By and large, Venom Prison’s second album Samsara, released earlier this year, is their strongest album to date, but it is the impact their debut LP had that sees 2016’s Animus earn its place in this Albums Of The Decade series.
The band’s commanding live show is undoubtedly a major factor in their rapid rise to prominence in the metal scene. Capable of levelling any venue, be it Brixton Academy or a house in Cardiff, the band’s set boasts the energy of a hardcore show with the sheer brutality of OSDM, and as such it’s often the first thing on your mind whenever someone mentions their name. It’s important not to overlook the immense quality of the material fuelling those sets, though, and their 2016 breakthrough was frankly one of the strongest death metal debuts in recent memory.
Animus’ sound is one that’s true to the spirit of the genre, but whilst it wasn’t afraid to utilise its well-worn tropes, that doesn’t mean the band are content on maintaining the death metal status quo. The five-piece, particularly guitarist Ash Grey (interview here), mainly come from a hardcore background, and nowhere is this more evident than on Animus. The group managed to combine hardcore and death metal without straying anywhere near deathcore, adopting the best parts of the former – namely the anarchic anger – and melding them to the latter’s unashamedly raw and savage sound and imagery. Also apparent throughout is a post-’90s groove that almost certainly helped in the band’s growth, turning bloodthirsty slabs of death metal into something slightly more palatable without removing so much as a smidgen of the unbridled intensity.
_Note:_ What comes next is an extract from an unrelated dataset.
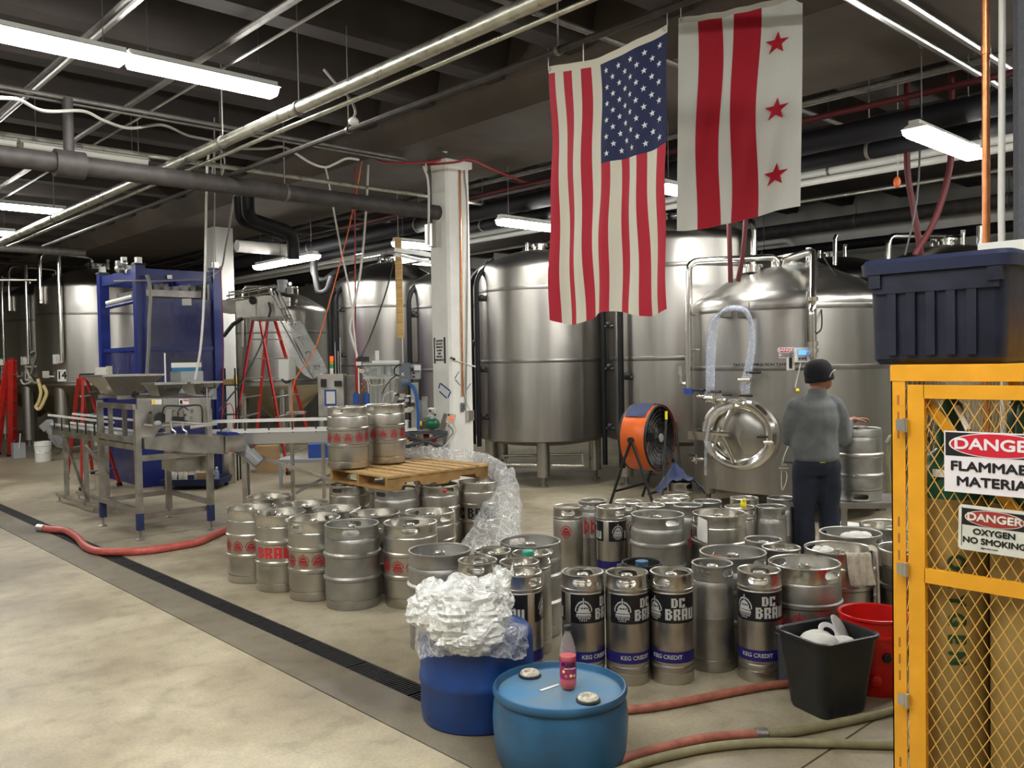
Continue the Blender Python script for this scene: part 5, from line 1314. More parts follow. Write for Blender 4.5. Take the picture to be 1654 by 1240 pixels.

More important than this, though, was the band’s unerring dedication to fighting rape culture in metal. In case the album cover wasn’t clear enough, Venom Prison’s main intent on album one was fighting the scene’s injustices from within, with the 93-second single ‘Perpetrator Emasculation’ turning its sights on rapists and those who are complicit in furthering the death metal scene’s rampant misogyny.
That’s a fight that’s far from over, but as long as Venom Prison are around, you can be sure there’ll always be at least one shit-hot death metal band standing up against the scene’s ills.